The Tianhe-1A finally got the attention of the U.S. government, and in November last year, the U.S. Department of Energy (DoE) awarded IBM and Nvidia $325 million to build the world’s fastest supercomputers by 2017, named Sierra and Summit. The two supercomputers are supposed to deliver more than three times the performance of the machines currently in operation, which include the behemoth Chinese Tianhe-2.
In between, the DoE ordered the Aurora and Theta machines from …. Intel and Cray—imagine that. So what the government taketh away it also giveth. Intel will do the chips; Cray will do the boxes.
It’s not been publicly stated how many Intel Xeon processors will go into Aurora, but 50,000 to 80,000 has been mentioned in hallways.
Now my friends at Lawrence Livermore Labs are adamant that the two events (China ban, Aurora award) are not related and that the Aurora project has been in the works for some time. Yeah, sure, I believe you, wink wink.
And Horst Simon, a supercomputer expert and deputy director of Lawrence Berkeley National Laboratory, said the U.S. restrictions in the long run will help Chinese chip makers and hurt U.S. companies.
China significantly lags behind the U.S. in chip design, though the Chinese government has been bankrolling research to improve the capabilities of local chip makers.
“The Chinese will be more incentivized to develop their own technology, and U.S. manufacturers will be seen as less reliable and potentially not able to satisfy foreign orders,” Simon said.
What do we think?
China, as you may know, has a special no-royalty deal for the MIPS architecture. There has been an on-again/off-again program in labs in China to leapfrog the U.S. and design a superprocessor based on MIPS. However, China doesn’t have, nor will it anytime soon, the fabs needed to build such a processor if it were designed. Also, regardless of the U.S. actions, China wants to have its own processor and be independent of the U.S., and if possible replace the U.S. as the number one processor supplier. As consultant Mark R. Anderson of the SNS Global Report on Technology and the Economy points out, China is not just a country; China is a country with a business plan. The U.S. doesn’t get that (even though Anderson is a major consultant to the government).

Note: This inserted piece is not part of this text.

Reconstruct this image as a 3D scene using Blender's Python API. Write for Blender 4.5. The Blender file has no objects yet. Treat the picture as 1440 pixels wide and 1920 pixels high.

So will denying China a few thousand processors accelerate their plans? No. You can’t make a CPU design go faster just because you’ve been pissed off by a rival government, and you sure as hell can’t build a 10-nm fab even if you do have most of the dollars in the world. Unless, of course, you believe in conspiracies and think the Chinese already have all the technology from their hacking efforts, and are bringing home all the U.S.-trained engineers to build new fabs and design new chips.